Os raros discursos coletivos são quase sempre sobre assuntos práticos, relativos à sobrevivência na praça. Só mais recentemente começaram a pensar em uma lista de reivindicações políticas e sociais. Na segunda feira anterior à minha visita, depois de longo debate, conseguiram chegar às duas primeiras: emprego para todos e defesa dos direitos civis. Todo mundo sabe porque foi parar no Zuccotti Park, mas parece que quase ninguém tem uma ideia precisa de para que serve o movimento, o que deve acontecer em seguida. É como se um mal estar estrutural estivesse substituindo os programas ideológicos.
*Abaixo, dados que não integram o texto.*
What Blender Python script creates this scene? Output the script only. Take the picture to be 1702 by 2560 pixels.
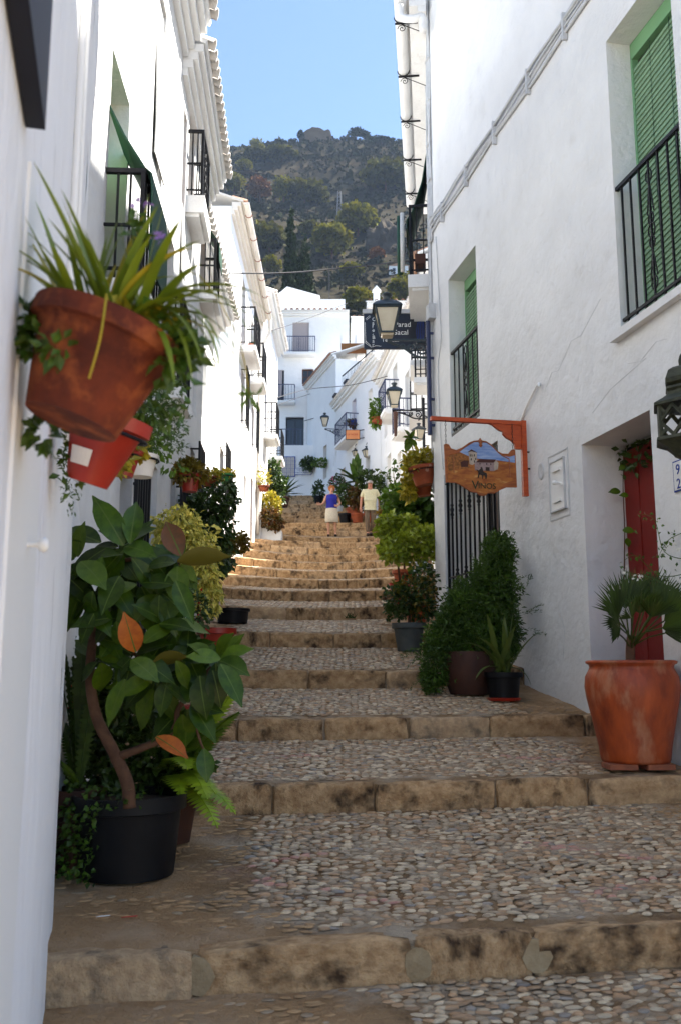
import bpy, bmesh, math, random
from mathutils import Vector, Matrix, noise
R = math.radians
random.seed(7)
for o in list(bpy.data.objects): bpy.data.objects.remove(o)
SC = bpy.context.scene
COL = SC.collection

# ------------------------------------------------------------------ camera, sky, sun, exposure
FPX, PITCH = 2300.0, math.atan(390 / 2300)
cam_d = bpy.data.cameras.new('camera'); cam = bpy.data.objects.new('camera', cam_d); COL.objects.link(cam)
cam.location = (0, 0, 0); cam.rotation_euler = (math.pi / 2 + PITCH, 0, 0)
cam_d.sensor_width = 36; cam_d.lens = 36 * FPX / 2560
cam_d.clip_start = 0.02; cam_d.clip_end = 3000
cam_d.dof.use_dof = True; cam_d.dof.focus_distance = 10.0; cam_d.dof.aperture_fstop = 4.5
SC.camera = cam
SUN_EL, SUN_AZ = R(58.5), R(65)          # azimuth from +Y towards +X
W = bpy.data.worlds.new('World'); SC.world = W; W.use_nodes = True
nt = W.node_tree; bg = nt.nodes['Background']
sky = nt.nodes.new('ShaderNodeTexSky'); sky.sky_type = 'NISHITA'; sky.sun_disc = False
sky.sun_elevation = SUN_EL; sky.sun_rotation = SUN_AZ; sky.altitude = 900
sky.air_density = 1.0; sky.dust_density = 0.5; sky.ozone_density = 3.0
nt.links.new(sky.outputs[0], bg.inputs[0]); bg.inputs[1].default_value = 0.063
sl = bpy.data.lights.new('sun', 'SUN'); sl.energy = 5.0; sl.angle = R(0.53); sl.color = (1.0, 0.95, 0.86)
sun = bpy.data.objects.new('sun', sl); COL.objects.link(sun)
sd = Vector((math.cos(SUN_EL) * math.sin(SUN_AZ), math.cos(SUN_EL) * math.cos(SUN_AZ), math.sin(SUN_EL)))
sun.rotation_euler = sd.to_track_quat('Z', 'Y').to_euler(); sun.location = sd * 60
SC.view_settings.view_transform = 'Standard'; SC.view_settings.look = 'None'
SC.view_settings.exposure = 2.25; SC.view_settings.gamma = 1.0
SC.view_settings.use_curve_mapping = False
SC.render.engine = 'CYCLES'
SC.cycles.max_bounces = 8; SC.cycles.diffuse_bounces = 5; SC.cycles.glossy_bounces = 3; SC.cycles.volume_bounces = 0; SC.cycles.transmission_bounces = 3; SC.cycles.caustics_reflective = False; SC.cycles.caustics_refractive = False

# ------------------------------------------------------------------ helpers
def at(u, v, Y):
    """point seen at photo pixel (u, v) at street distance Y"""
    r, up = (u - 851) / FPX, (1280 - v) / FPX
    k = Y / (math.cos(PITCH) - up * math.sin(PITCH))
    return Vector((r * k, Y, (math.sin(PITCH) + up * math.cos(PITCH)) * k))
WINV = {}
I4 = Matrix.Identity(4)
def link(o, parent=None, M=None):
    COL.objects.link(o)
    M = M or I4
    o.matrix_basis = M
    if parent:
        o.parent = parent; o.matrix_parent_inverse = WINV[parent.name]
    WINV[o.name] = M.inverted()
    return o
def thing(name, label, cat, loc, group=None):
    o = bpy.data.objects.new(name, None); o.empty_display_size = .1
    link(o, None, Matrix.Translation(Vector(loc)))
    return tag(o, label, cat, group)
def tag(o, label, cat, group=None):
    o['label'] = label; o['category'] = cat
    if group: o['group'] = group
    return o
def struct(o): o['kind'] = 'structure'; return o
def stuff(o): o['kind'] = 'stuff'; return o
class MB:
    def __init__(s): s.v = []; s.f = []; s.m = []; s.cur = 0
    def add(s, vs, fs):
        b = len(s.v); s.v += [tuple(x) for x in vs]
        for f in fs: s.f.append(tuple(b + i for i in f)); s.m.append(s.cur)
        return s
    def quad(s, a, b, c, d): return s.add((a, b, c, d), ((0, 1, 2, 3),))
    def box(s, M, sx, sy, sz):
        v = [M @ Vector((x * sx / 2, y * sy / 2, z * sz / 2)) for z in (-1, 1) for y in (-1, 1) for x in (-1, 1)]
        return s.add(v, ((0, 2, 3, 1), (4, 5, 7, 6), (0, 1, 5, 4), (2, 6, 7, 3), (0, 4, 6, 2), (1, 3, 7, 5)))
    def bar(s, a, b, w, h=None):
        """square bar between two points"""
        a, b = Vector(a), Vector(b); d = b - a; L = d.length
        q = d.to_track_quat('X', 'Z').to_matrix().to_4x4()
        return s.box(Matrix.Translation((a + b) / 2) @ q, L, w, h or w)
    def tube(s, pts, r, n=8, cap=True):
        pts = [Vector(p) for p in pts]; rs = r if isinstance(r, (list, tuple)) else [r] * len(pts)
        vs = []; fs = []; up = None
        for i, p in enumerate(pts):
            t = (pts[min(i + 1, len(pts) - 1)] - pts[max(i - 1, 0)]).normalized()
            if up is None: up = t.orthogonal().normalized()
            up = (up - t * up.dot(t)); up = up.normalized() if up.length > 1e-6 else t.orthogonal().normalized()
            w = t.cross(up)
            for k in range(n):
                a = 2 * math.pi * k / n
                vs.append(p + (up * math.cos(a) + w * math.sin(a)) * rs[i])
        for i in range(len(pts) - 1):
            for k in range(n):
                k2 = (k + 1) % n
                fs.append((i * n + k, i * n + k2, (i + 1) * n + k2, (i + 1) * n + k))
        if cap:
            fs.append(tuple(range(n - 1, -1, -1))); fs.append(tuple((len(pts) - 1) * n + k for k in range(n)))
        return s.add(vs, fs)
    def lathe(s, prof, c=(0, 0, 0), n=24, M=None, ph=0):
        c = Vector(c); vs = []; fs = []
        for r, z in prof:
            for k in range(n):
                a = 2 * math.pi * k / n + ph
                p = Vector((r * math.cos(a), r * math.sin(a), z))
                vs.append((M @ p if M else p) + c)
        for i in range(len(prof) - 1):
            for k in range(n):
                k2 = (k + 1) % n
                fs.append((i * n + k, i * n + k2, (i + 1) * n + k2, (i + 1) * n + k))
        return s.add(vs, fs)
    def prism(s, poly, M, th):
        """2D polygon (x, z) extruded by th along local y"""
        n = len(poly)
        vs = [M @ Vector((x, -th / 2, z)) for x, z in poly] + [M @ Vector((x, th / 2, z)) for x, z in poly]
        fs = [tuple(range(n)), tuple(range(2 * n - 1, n - 1, -1))]
        for i in range(n):
            j = (i + 1) % n; fs.append((j, i, n + i, n + j))
        return s.add(vs, fs)
    def mesh(s, name, mats=None, smooth=False):
        me = bpy.data.meshes.new(name); me.from_pydata(s.v, [], s.f)
        for m in (mats if isinstance(mats, (list, tuple)) else [mats] if mats else []): me.materials.append(m)
        if any(s.m): me.polygons.foreach_set('material_index', s.m)
        if smooth: me.polygons.foreach_set('use_smooth', [True] * len(me.polygons))
        me.update(); return me
    def build(s, name, mats, parent=None, smooth=False, M=None):
        return link(bpy.data.objects.new(name, s.mesh(name, mats, smooth)), parent, M)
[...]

Apesar dos três anos de atraso, é evidente que o movimento é uma reação à crise iniciada em 2008, o anúncio de um confronto com os responsáveis por ela, o sistema financeiro e os bancos. Parte de seus ativistas pretende seguir buscando reivindicações próprias que atendam aos interesses de todos os manifestantes, antes que chegue o inverno, o movimento se disperse e os desempregados virem candidatos a mendigos. Mas outros preferem evitar essa objetivação do movimento, mantendo sua imagem original, difusa e descontínua. “The process is the message”, como apareceu no facebook desses.
Potencialmente, "Ocupem Wall Street" tem a cara dos movimentos libertários dos anos 1960, aqueles dos direitos humanos, dos estudantes que não queriam ir para o Vietnam, do movimento negro, dos hippies – uma feira de esperança, um desejo de justiça, uma experiência de convivência humana distendida, um sonho que a humanidade vive sonhando de tempos em tempos. Mas também é um espaço onde as idéias parecem sufocadas pelo malestar que tomou o lugar da luta política.
A melhor resposta sobre seu futuro foi dada por Hendrik Hertzberg, na revista New Yorker. Ele lembrou que, quando Richard Nixon perguntou a Chou En Lai qual tinha sido o impacto da Revolução Francesa no mundo, o então primeiro ministro chinês, parceiro de Mao Tsé Tung, respondeu que ainda era cedo demais para se avaliar. Só precisamos ficar atentos para que não avaliemos o “Ocupem Wall Street” um pouco tarde demais.